The spacecraft discovered a number of important details about the planet. For example, NASA said observations by the MESSENGER spacecraft have provided compelling support for the 20-year old hypothesis that Mercury hosts abundant water ice and other frozen volatile materials like chlorine in its permanently shadowed polar craters.

pia19419 NASA

Mercury as seen by MESSENGER

This week the University of Michigan asked Jim Raines, University of Michigan research scientist and MESSENGER team member, to help quantify the crash and offer up some insight into the mission. He offered the first six fact and we added a few more from NASA.

1. Meteors with the same mass as MESSENGER (513 kg) slam into Mercury about every month or two, and typically with 10 times the speed and 100 times the energy. The planet doesn’t have a thick atmosphere that would slow down objects headed for the surface.

2. The crater the craft will leave near Mercury’s north pole is predicted to be about 50 feet wide. That’s the width of an NBA basketball court.

3. The 1,131-pound spacecraft will hit with the energy of about a ton of TNT, or the force of a car traveling at about 2,000 mph.

4. At almost 9,000 mph, the craft will be traveling three times faster than a speeding bullet and nearly twelve times the speed of sound.

5. On MESSENGER’s last orbit, it will pass just 900 to 1,800 feet over the planet’s surface. We have buildings that tall on Earth.

6. Nearly 55 percent of MESSENGER’s weight at launch was fuel - which is about to run out.

7. Mercury has a diameter of 3,032 miles, about two-fifths of Earth's diameter. Mercury orbits the sun at an average distance of about 36 million miles (58 million kilometers), compared with about 93 million miles for Earth.

8. Because of Mercury's size and proximity to the brightly shining sun, the planet is often hard to see from the Earth without a telescope. At certain times of the year, Mercury can be seen low in the western sky just after sunset. At other times, it can be seen low in the eastern sky just before sunrise.

9. Mercury travels around the Sun in an oval-shaped orbit. The planet is about 28,580,000 miles from the sun at its closest point, and about 43,380,000 miles from the sun at its farthest point. Mercury is about 48,000,000 miles from Earth at its closest approach. 
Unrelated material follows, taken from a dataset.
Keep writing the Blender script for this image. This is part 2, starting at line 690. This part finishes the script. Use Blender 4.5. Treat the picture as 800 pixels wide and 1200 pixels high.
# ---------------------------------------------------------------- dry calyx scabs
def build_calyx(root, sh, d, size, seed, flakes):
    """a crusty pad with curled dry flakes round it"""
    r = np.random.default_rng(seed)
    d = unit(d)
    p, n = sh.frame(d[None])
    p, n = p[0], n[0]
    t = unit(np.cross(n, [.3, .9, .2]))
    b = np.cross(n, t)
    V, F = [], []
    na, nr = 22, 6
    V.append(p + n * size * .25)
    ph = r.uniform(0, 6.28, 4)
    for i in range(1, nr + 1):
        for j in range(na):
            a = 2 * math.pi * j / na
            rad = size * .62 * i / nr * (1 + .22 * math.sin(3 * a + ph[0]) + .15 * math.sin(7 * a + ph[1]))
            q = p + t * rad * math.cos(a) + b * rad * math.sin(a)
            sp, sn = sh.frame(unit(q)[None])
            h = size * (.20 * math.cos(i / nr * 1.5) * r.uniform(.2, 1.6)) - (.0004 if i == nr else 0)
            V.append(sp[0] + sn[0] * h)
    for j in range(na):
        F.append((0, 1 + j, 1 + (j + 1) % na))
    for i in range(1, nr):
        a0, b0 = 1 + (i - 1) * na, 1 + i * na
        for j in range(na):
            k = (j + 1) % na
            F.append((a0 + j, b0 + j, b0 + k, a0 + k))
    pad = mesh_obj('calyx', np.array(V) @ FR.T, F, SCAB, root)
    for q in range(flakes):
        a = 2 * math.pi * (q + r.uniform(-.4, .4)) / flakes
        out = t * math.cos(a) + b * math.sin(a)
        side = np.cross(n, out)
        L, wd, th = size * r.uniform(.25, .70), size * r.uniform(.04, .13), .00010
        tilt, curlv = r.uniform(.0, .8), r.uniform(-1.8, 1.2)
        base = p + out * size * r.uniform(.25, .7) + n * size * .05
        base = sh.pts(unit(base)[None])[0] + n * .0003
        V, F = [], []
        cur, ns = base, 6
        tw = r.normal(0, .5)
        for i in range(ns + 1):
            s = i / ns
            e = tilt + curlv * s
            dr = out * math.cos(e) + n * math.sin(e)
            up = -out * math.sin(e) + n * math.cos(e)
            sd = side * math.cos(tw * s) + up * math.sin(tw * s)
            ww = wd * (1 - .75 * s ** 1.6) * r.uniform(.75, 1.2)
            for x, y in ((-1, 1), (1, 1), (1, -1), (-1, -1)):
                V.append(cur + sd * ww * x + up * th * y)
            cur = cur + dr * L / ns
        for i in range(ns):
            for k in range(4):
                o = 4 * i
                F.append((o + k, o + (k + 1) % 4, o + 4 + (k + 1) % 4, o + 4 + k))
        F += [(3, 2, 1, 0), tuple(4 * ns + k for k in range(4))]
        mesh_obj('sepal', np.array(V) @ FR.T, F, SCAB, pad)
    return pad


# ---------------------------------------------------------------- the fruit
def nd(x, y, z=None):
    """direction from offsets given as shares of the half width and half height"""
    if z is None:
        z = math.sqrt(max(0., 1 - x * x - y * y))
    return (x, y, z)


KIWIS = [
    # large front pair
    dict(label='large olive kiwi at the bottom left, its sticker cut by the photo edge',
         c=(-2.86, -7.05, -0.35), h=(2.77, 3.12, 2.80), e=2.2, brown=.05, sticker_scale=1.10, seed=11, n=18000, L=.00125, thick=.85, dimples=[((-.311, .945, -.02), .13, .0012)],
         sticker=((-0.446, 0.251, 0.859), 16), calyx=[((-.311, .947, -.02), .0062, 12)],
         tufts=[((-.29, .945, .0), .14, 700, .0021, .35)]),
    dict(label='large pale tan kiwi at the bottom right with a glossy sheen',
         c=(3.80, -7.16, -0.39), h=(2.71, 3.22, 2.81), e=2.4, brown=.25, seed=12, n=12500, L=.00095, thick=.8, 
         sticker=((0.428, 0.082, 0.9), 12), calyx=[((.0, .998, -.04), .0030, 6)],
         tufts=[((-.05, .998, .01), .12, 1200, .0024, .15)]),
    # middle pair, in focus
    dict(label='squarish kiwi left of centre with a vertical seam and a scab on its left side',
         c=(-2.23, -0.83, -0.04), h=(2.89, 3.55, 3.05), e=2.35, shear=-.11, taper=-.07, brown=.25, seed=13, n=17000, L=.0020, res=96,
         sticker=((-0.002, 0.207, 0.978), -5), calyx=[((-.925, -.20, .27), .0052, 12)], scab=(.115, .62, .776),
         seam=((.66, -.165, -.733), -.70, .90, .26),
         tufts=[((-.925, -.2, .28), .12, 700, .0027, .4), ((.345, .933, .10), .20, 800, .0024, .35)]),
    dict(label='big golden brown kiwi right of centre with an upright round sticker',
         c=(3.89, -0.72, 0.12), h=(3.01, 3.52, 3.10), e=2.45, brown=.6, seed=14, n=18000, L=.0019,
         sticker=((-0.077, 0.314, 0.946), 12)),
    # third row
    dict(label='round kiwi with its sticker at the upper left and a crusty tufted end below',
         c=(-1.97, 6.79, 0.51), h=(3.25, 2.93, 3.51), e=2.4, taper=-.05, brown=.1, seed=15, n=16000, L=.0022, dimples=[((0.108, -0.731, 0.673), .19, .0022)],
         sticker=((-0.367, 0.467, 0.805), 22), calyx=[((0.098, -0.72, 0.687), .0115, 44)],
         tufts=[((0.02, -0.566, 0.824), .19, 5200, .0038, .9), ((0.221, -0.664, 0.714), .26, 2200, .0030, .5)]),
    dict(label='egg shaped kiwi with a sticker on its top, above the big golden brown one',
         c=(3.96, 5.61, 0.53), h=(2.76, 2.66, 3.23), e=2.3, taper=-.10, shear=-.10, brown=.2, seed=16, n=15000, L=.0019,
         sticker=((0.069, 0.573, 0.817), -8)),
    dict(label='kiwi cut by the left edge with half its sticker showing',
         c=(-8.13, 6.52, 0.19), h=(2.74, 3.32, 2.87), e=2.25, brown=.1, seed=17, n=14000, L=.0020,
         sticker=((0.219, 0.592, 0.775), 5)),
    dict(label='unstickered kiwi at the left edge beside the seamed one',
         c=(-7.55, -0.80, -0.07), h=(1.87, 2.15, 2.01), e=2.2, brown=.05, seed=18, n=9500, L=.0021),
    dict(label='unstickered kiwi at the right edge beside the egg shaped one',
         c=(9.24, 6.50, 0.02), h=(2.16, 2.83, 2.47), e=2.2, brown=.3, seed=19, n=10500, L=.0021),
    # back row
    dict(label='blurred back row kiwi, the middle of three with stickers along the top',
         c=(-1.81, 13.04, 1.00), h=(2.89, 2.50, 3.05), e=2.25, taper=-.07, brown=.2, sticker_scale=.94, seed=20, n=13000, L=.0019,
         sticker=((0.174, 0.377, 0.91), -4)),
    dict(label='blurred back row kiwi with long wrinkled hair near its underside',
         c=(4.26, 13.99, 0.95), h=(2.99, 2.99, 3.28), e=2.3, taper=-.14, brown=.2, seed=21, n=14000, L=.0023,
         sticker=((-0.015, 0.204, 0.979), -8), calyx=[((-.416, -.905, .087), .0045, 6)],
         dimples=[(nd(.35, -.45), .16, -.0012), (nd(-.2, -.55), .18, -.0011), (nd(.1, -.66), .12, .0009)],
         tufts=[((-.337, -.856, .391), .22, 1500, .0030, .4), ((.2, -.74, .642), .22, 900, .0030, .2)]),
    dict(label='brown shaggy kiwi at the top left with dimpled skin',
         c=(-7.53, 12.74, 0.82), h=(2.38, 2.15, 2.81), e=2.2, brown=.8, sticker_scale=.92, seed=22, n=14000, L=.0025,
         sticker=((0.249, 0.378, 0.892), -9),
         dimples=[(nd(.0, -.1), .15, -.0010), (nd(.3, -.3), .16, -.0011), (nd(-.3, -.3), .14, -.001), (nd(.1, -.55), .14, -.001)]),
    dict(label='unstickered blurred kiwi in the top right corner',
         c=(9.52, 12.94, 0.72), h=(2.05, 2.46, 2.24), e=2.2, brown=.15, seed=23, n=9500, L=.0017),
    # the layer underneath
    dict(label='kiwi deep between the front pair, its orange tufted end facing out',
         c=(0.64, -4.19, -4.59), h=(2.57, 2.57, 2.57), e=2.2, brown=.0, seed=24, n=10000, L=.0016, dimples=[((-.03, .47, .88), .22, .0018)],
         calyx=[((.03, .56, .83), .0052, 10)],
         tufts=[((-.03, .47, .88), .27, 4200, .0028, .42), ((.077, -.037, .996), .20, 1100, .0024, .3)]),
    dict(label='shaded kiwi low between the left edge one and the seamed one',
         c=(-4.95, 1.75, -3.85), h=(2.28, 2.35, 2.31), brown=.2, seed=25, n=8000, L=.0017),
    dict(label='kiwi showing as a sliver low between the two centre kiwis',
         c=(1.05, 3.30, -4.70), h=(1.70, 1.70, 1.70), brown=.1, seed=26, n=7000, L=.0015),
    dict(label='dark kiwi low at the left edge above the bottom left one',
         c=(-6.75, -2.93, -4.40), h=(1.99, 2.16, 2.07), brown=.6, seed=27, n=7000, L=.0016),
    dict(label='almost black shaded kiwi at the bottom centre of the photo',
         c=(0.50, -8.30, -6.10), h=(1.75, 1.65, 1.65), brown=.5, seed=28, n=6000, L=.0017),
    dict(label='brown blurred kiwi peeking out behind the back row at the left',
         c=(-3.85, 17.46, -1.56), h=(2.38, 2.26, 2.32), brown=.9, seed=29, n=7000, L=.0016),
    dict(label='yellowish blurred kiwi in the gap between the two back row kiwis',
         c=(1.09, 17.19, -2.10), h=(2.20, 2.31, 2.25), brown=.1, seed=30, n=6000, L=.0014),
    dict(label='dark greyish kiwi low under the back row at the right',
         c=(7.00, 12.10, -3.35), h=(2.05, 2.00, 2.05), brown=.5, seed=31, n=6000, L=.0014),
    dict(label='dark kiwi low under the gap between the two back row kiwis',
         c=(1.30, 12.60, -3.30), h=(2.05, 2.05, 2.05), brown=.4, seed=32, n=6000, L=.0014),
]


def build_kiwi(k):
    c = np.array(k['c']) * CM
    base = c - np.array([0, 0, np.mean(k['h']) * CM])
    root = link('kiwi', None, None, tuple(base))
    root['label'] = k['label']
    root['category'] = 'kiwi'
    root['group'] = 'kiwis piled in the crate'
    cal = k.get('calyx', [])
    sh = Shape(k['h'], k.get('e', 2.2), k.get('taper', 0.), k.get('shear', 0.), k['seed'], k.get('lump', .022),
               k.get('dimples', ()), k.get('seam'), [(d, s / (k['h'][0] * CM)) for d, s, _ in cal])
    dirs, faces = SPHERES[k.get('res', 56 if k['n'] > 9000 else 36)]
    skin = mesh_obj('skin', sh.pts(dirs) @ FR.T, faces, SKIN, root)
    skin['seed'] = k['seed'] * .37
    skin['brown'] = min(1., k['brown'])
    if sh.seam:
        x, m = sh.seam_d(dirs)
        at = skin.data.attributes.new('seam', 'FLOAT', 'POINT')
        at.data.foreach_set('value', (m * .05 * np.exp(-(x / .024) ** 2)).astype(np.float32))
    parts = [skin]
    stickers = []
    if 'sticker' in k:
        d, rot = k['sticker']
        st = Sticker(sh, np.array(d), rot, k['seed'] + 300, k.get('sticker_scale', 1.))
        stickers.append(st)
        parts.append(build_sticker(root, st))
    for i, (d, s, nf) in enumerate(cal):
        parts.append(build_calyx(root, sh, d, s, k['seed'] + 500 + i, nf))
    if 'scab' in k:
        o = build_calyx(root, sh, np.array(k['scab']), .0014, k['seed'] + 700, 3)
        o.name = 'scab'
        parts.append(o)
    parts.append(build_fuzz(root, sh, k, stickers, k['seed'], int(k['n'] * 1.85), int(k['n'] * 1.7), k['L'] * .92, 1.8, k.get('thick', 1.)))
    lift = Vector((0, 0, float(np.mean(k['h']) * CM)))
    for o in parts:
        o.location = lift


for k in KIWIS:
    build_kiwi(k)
10. Mercury moves around the Sun faster than any other planet. The ancient Romans named it Mercury in honor of the swift messenger of their gods. Mercury travels about 30 miles per second, and goes around the sun once every 88 Earth days. The Earth goes around the sun once every 365 days, or one year. 

11. As Mercury moves around the Sun, it rotates on its axis, an imaginary line that runs through its center. The planet rotates once about every 59 Earth days -- a rotation slower than that of any other planet except Venus. As a result of the planet's slow rotation on its axis and rapid movement around the Sun, a day on Mercury -- that is, the interval between one sunrise and the next -- lasts 176 Earth days. 

12. MESSENGER is only the second spacecraft sent to Mercury. Mariner 10 flew past it three times in 1974 and 1975 and gathered detailed data on less than half the surface. MESSENGER took advantage of an ingenious trajectory design, lightweight materials, and miniaturization of electronics, all developed in the three decades since Mariner 10 flew past Mercury.